Annual Report, 1915, Vice-President, Second Congressional District.

JOHN BISBEE, MADELIA.

A summer remarkable in many respects has passed. Many of our people have labored hard, and the rewards of that labor have been meager and unsatisfactory. Horticulture with all the other labors on the land has been rewarded like the other cultivators of the soil in our section of the state. I sent out twenty-five of the circulars and twenty were filled out and returned.

Apple raisers report, four a good crop, the balance poor or none.

Plums: One fair, others poor or none.

Cherries: One good, all others poor.

Grapes: One good, balance poor to none.

Blackberries: One good, balance poor to none.

Other fruits all poor.

Nursery stock: One place reports one car load planted, the balance a few, all making good growth.

Strawberries: Five report good crop, balance few to poor.

Blight: Some reported but little efforts made to eradicate.

Fruit trees did not suffer much last winter (1914-5).
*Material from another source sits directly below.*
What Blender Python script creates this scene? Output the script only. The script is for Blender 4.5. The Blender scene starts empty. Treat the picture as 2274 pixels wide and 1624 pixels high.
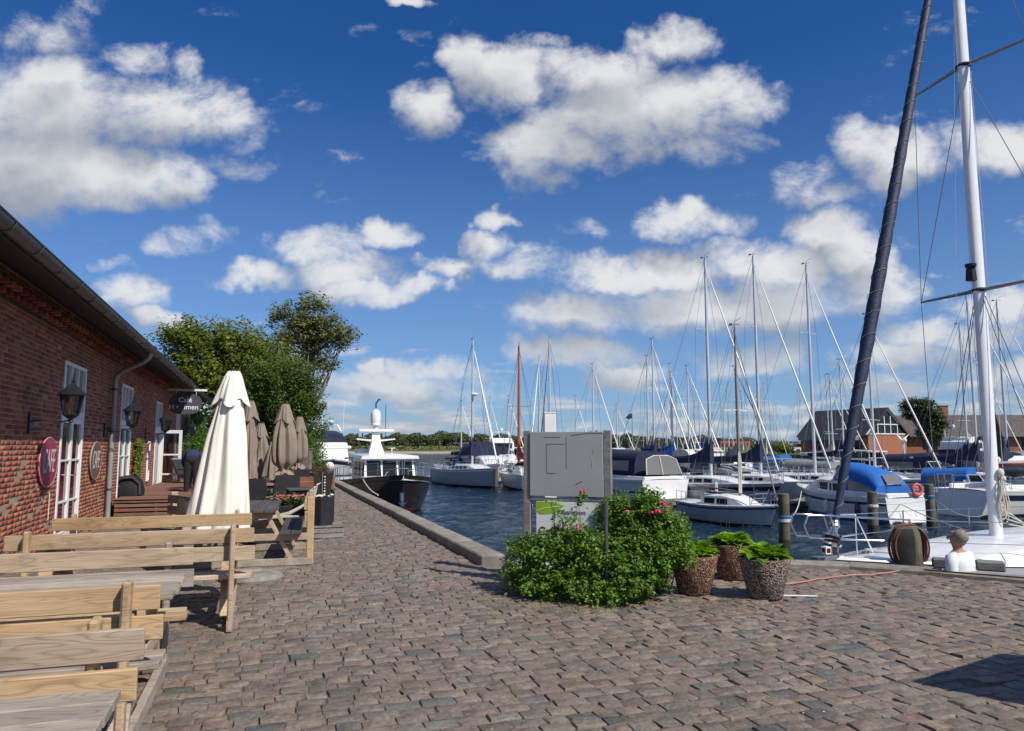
import bpy, math, random
import numpy as np
from mathutils import Vector, Matrix, Euler
R = math.radians
random.seed(11)
rng = np.random.default_rng(11)
SC = bpy.context.scene
COL = SC.collection
# ---------------------------------------------------------------- camera, sky, sun, exposure
EYE = 1.6
YAW = R(18.7)
PITCH = math.atan((990 - 812) / 1632)
cam_d = bpy.data.cameras.new("camera")
cam_d.sensor_width = 36
cam_d.lens = 36 * 1632 / 2274
cam_d.clip_start = 0.1
cam_d.clip_end = 6000
cam = bpy.data.objects.new("camera", cam_d)
COL.objects.link(cam)
cam.location = (0, 0, EYE)
cam.rotation_euler = (R(90) + PITCH, 0, -YAW)
SC.camera = cam
SC.view_settings.view_transform = 'Standard'
SC.view_settings.look = 'None'
SC.view_settings.exposure = 0.0
SC.view_settings.gamma = 1.0
SC.view_settings.use_curve_mapping = False
SC.cycles.max_bounces = 6
SC.cycles.transparent_max_bounces = 12
SC.cycles.use_denoising = True

SUN_EL = R(46)
SUN_TRAVEL = R(31)      # angle of the light's travel direction from +Y towards -X
world = bpy.data.worlds.new("World")
SC.world = world
world.use_nodes = True
nt = world.node_tree
nt.nodes.clear()


def make_sky(nt):
    N, L = nt.nodes, nt.links

    def nd(t, **k):
        n = N.new(t)
        for a, b in k.items():
            setattr(n, a, b)
        return n

    def put(n, i, v):
        if hasattr(v, 'is_output') or hasattr(v, 'links'):
            L.new(v, n.inputs[i])
        else:
            n.inputs[i].default_value = v

    def m(op, a, b=0.0, c=0.0, clamp=False):
        n = nd('ShaderNodeMath', operation=op, use_clamp=clamp)
        put(n, 0, a); put(n, 1, b); put(n, 2, c)
        return n.outputs[0]

    def vm(op, a, b=(0, 0, 0), c=None):
        n = nd('ShaderNodeVectorMath', operation=op)
        put(n, 0, a); put(n, 1, b)
        if c is not None:
            put(n, 2, c)
        return n.outputs['Value'] if op in ('DOT_PRODUCT', 'LENGTH') else n.outputs['Vector']

    def noise(v, scale, detail=4.0, rough=0.55, dim='3D', dist=0.0):
        n = nd('ShaderNodeTexNoise', noise_dimensions=dim)
        put(n, 'Vector', v); put(n, 'Scale', scale); put(n, 'Detail', detail); put(n, 'Roughness', rough); put(n, 'Distortion', dist)
        return n

    def ss(v, a, b):
        n = nd('ShaderNodeMapRange', interpolation_type='SMOOTHSTEP')
        put(n, 'Value', v); put(n, 'From Min', a); put(n, 'From Max', b)
        return n.outputs[0]

    def mix(f, a, b):
        n = nd('ShaderNodeMix', data_type='RGBA')
        put(n, 0, f); put(n, 6, a); put(n, 7, b)
        return n.outputs[2]

    geo = nd('ShaderNodeTexCoord').outputs['Generated']
    sky = nd('ShaderNodeTexSky', sky_type='NISHITA', sun_disc=False)
    sky.sun_elevation = SUN_EL
    # the sun stands opposite the light's travel direction
    sx, sy = math.sin(SUN_TRAVEL), -math.cos(SUN_TRAVEL)
    sky.sun_rotation = math.atan2(sx, sy)
    sky.air_density = 1.0
    sky.dust_density = 0.3
    sky.ozone_density = 3.0
    hsv = nd('ShaderNodeHueSaturation')
    put(hsv, 'Saturation', 1.08); put(hsv, 'Value', 1.04); tint = nd('ShaderNodeMix', data_type='RGBA', blend_type='MULTIPLY')
    put(tint, 0, 1.0); put(tint, 6, sky.outputs[0]); put(tint, 7, (0.60, 0.92, 1.42, 1)); put(hsv, 'Color', tint.outputs[2])
    # directions are projected on a plane facing the middle of the sky in view
    F = Vector((math.sin(YAW), math.cos(YAW), 0))
    Rt = Vector((math.cos(YAW), -math.sin(YAW), 0))
    sep = nd('ShaderNodeSeparateXYZ'); put(sep, 0, geo)
    dz = sep.outputs[2]
    df = vm('DOT_PRODUCT', geo, tuple(F))
    dr = vm('DOT_PRODUCT', geo, tuple(Rt))
    dfc = m('MAXIMUM', df, 0.12)
    u = m('DIVIDE', dr, dfc)
    v = m('DIVIDE', dz, dfc)
    P0 = nd('ShaderNodeCombineXYZ'); put(P0, 0, u); put(P0, 1, v)
    P0 = P0.outputs[0]
    w1 = noise(geo, 9.0, 4.0, 0.62)
    w1c = vm('SUBTRACT', w1.outputs['Color'], (0.5, 0.5, 0.5))
    P = vm('MULTIPLY_ADD', w1c, (0.16, 0.10, 0), P0)
    # x, y, half width, half height, weight in the photograph's sky
    B = [(110,240,250,120,1),(330,250,190,95,1),(60,360,220,120,1),(330,400,130,85,1),(200,400,190,95,1),(480,250,95,62,.85),(240,455,130,40,.8),(110,160,110,60,1),
         (120,60,110,60,.42),(210,10,70,30,.5),(310,120,70,35,.48),(405,145,45,30,.45),(500,370,100,28,.42),(540,300,50,40,.4),
         (910,2,55,16,.8),(950,225,70,70,.9),(1080,150,80,95,1),(1150,180,100,90,1),(1230,90,80,26,.45),(1490,105,120,62,1),(1350,160,150,75,1),(1420,230,230,85,1),
         (1240,330,150,75,1),(1350,275,210,80,1),(1610,230,140,75,.9),(1610,310,120,55,.75),(1240,410,70,28,.5),(1200,370,80,50,.7),
         (1760,395,90,60,.7),(1920,330,90,80,1),(2010,350,170,62,.95),(2210,325,140,52,.95),(1860,430,90,35,.6),(1980,400,90,40,.8),
         (690,540,105,62,.95),(600,610,120,36,1),(740,600,140,52,1),(860,520,78,36,.8),(820,645,120,36,1),(920,625,90,24,.85),(1010,590,85,24,.8),(1095,550,55,36,.9),(1090,490,44,30,.85),(1170,585,95,34,.55),
         (1520,490,115,38,.72),(1310,510,60,24,.45),(1830,510,115,55,1),(1890,560,90,60,1),(1750,590,140,65,1),(1630,570,105,55,1),(1380,610,170,48,1),(1490,600,140,50,1),(1290,690,140,56,1),(1500,680,260,64,1),(1760,665,190,72,1),(1920,640,110,75,.9),(1300,590,65,36,.8),
         (310,660,105,56,1),(385,715,80,26,.85),(400,550,70,30,.5),(470,530,44,30,.45),(250,590,60,16,.35),
         (1300,780,190,38,.85),(1390,830,120,32,.8),(970,820,100,34,.8),(845,808,46,24,.85),(900,862,210,42,.75),(2130,740,170,52,.9),(2190,675,110,44,.85),(2010,790,170,32,.75),(1690,790,170,42,.8),(2290,640,50,34,.7),(2250,840,160,40,.7),(1950,860,160,28,.6)]

    def field(P):
        acc = None
        for x, y, a, b, w in B:
            # to plane units
            aa, bb, uy = (x - 1137) / 1632, (812 - y) / 1632, 0
            fw = math.cos(PITCH) - bb * math.sin(PITCH)
            up = math.sin(PITCH) + bb * math.cos(PITCH)
            cu, cv = aa / fw, up / fw
            a1, b1 = a / 1632 / fw * 1.12, b / 1632 / fw * 1.12
            q = vm('MULTIPLY_ADD', P, (1 / a1, 1 / b1, 0), (-cu / a1, -cv / b1, 0))
            d2 = vm('DOT_PRODUCT', q, q)
            e = m('MULTIPLY_ADD', d2, -w, w)
            acc = e if acc is None else m('SMOOTH_MAX', acc, e, 0.18)
        return acc

    # ragged detail, flatter towards the horizon
    zc = m('ADD', dz, 0.22)
    cx_ = m('DIVIDE', dr, zc); cy_ = m('DIVIDE', 1.0, zc)
    PC = nd('ShaderNodeCombineXYZ'); put(PC, 0, m('DIVIDE', u, m('ADD', 0.35, v))); put(PC, 1, m('MULTIPLY', m('LOGARITHM', m('ADD', v, 0.12), 2.718), 2.0)); put(PC, 2, df)
    nA = noise(vm('MULTIPLY', P0, (1.0, 1.35, 1.0)), 6.5, 10.0, 0.66, dist=0.35)
    nB = noise(geo, 2.6, 5.0, 0.6)
    nS = noise(vm('ADD', P0, (0.4, 0.07, 0.0)), 9.0, 6.0, 0.6, dist=0.3)
    f1 = field(P)
    Pup = vm('ADD', P, (0.012, 0.045, 0))
    f2 = field(Pup)
    inview = ss(df, 0.35, 0.6)
    # elsewhere: the same kind of scattered cumulus
    nG = noise(geo, 2.3, 6.0, 0.55)
    gen = m('MULTIPLY', m('SUBTRACT', nG.outputs[0], 0.53), 5.0)
    nG2 = noise(vm('ADD', geo, (0.0, 0.0, 0.05)), 2.3, 6.0, 0.55)
    gen2 = m('MULTIPLY', m('SUBTRACT', nG2.outputs[0], 0.53), 5.0)
    # low bank of small clouds above the horizon
    bandw = m('SUBTRACT', 1.0, ss(dz, 0.01, 0.17))
    nL = noise(PC.outputs[0], 5.5, 7.0, 0.55)
    low = m('MULTIPLY', m('ADD', m('SUBTRACT', nL.outputs[0], 0.66), m('MULTIPLY', bandw, 0.28)), 3.2)
    nL2v = vm('ADD', PC.outputs[0], (0.0, 0.12, 0))
    nL2 = noise(nL2v, 5.5, 7.0, 0.55)
    low2 = m('MULTIPLY', m('ADD', m('SUBTRACT', nL2.outputs[0], 0.66), m('MULTIPLY', bandw, 0.28)), 3.2)

    def comb(f, g, l):
        n = nd('ShaderNodeMix', data_type='FLOAT')
        put(n, 0, inview); put(n, 2, g); put(n, 3, m('MAXIMUM', f, l))
        return n.outputs[0]
    A = comb(f1, gen, low)
    A2 = comb(f2, gen2, low2)
    det = m('SUBTRACT', nA.outputs[0], 0.5)
    det2 = m('SUBTRACT', nB.outputs[0], 0.5)
    nC = noise(P0, 30.0, 6.0, 0.7, dist=0.4)
    dd = m('ADD', m('MULTIPLY', det, 3.1), m('ADD', m('MULTIPLY', det2, 0.8), m('MULTIPLY', m('SUBTRACT', nC.outputs[0], 0.5), 0.75)))
    dens = ss(m('ADD', A, dd), -0.14, 0.98)
    dens = m('MULTIPLY', dens, ss(dz, -0.01, 0.01))
    # light: bright where less cloud stands above, greyer in and under thick cloud
    thick = m('ADD', A2, m('MULTIPLY', dd, 0.9))
    edge = m('SUBTRACT', m('MULTIPLY', m('SUBTRACT', A, A2), 1.3), m('MULTIPLY', A2, 0.30))
    sh = m('MULTIPLY', m('SUBTRACT', nS.outputs[0], 0.5), 1.7)
    lit = ss(m('ADD', edge, m('SUBTRACT', sh, m('MULTIPLY', dd, 0.25))), -1.35, 0.95)
    ccol = mix(lit, (4.7, 5.2, 6.1, 1), (12.6, 12.6, 12.6, 1))
    hz = ss(dz, 0.0, 0.25)
    ccol2 = mix(hz, mix(0.45, ccol, (6.6, 7.6, 9.0, 1)), ccol)
    alpha = m('MULTIPLY', dens, 0.93)
    veil = m('MULTIPLY', m('SUBTRACT', 1.0, ss(dz, -0.05, 0.5)), 0.44)
    skyc = mix(veil, hsv.outputs[0], (5.6, 8.0, 11.4, 1))
    col = mix(alpha, skyc, ccol2)
    bg = nd('ShaderNodeBackground'); put(bg, 'Color', col); put(bg, 'Strength', 0.066)
    out = nd('ShaderNodeOutputWorld'); L.new(bg.outputs[0], out.inputs[0])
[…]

All report plenty of moisture in ground.

Varieties of apples doing best: Wealthy, Duchess, Longfield, Salome, Spitzenberg, Northwestern Greening, Anisim, Malinda, Hibernal, Jonathan.

Spraying neglected very largely.

I am doing all of the top-working I can get done every spring.

Am setting largely the Salome. I find the tree hardy here; a moderate bearer; apples fine and handsome; a good keeper; tree does not blight and grows very thriftily. It grows on a great share of the stocks in which I have placed it.

My next best apple is the Spitzenberg. I am not placing many Wealthy scions, as I have about all I want of them.

I tried thinning the fruit on some of my heavy bearers last summer and like it much. I think the best way to do it is to cut out the fruit spurs, as that can be done in the winter.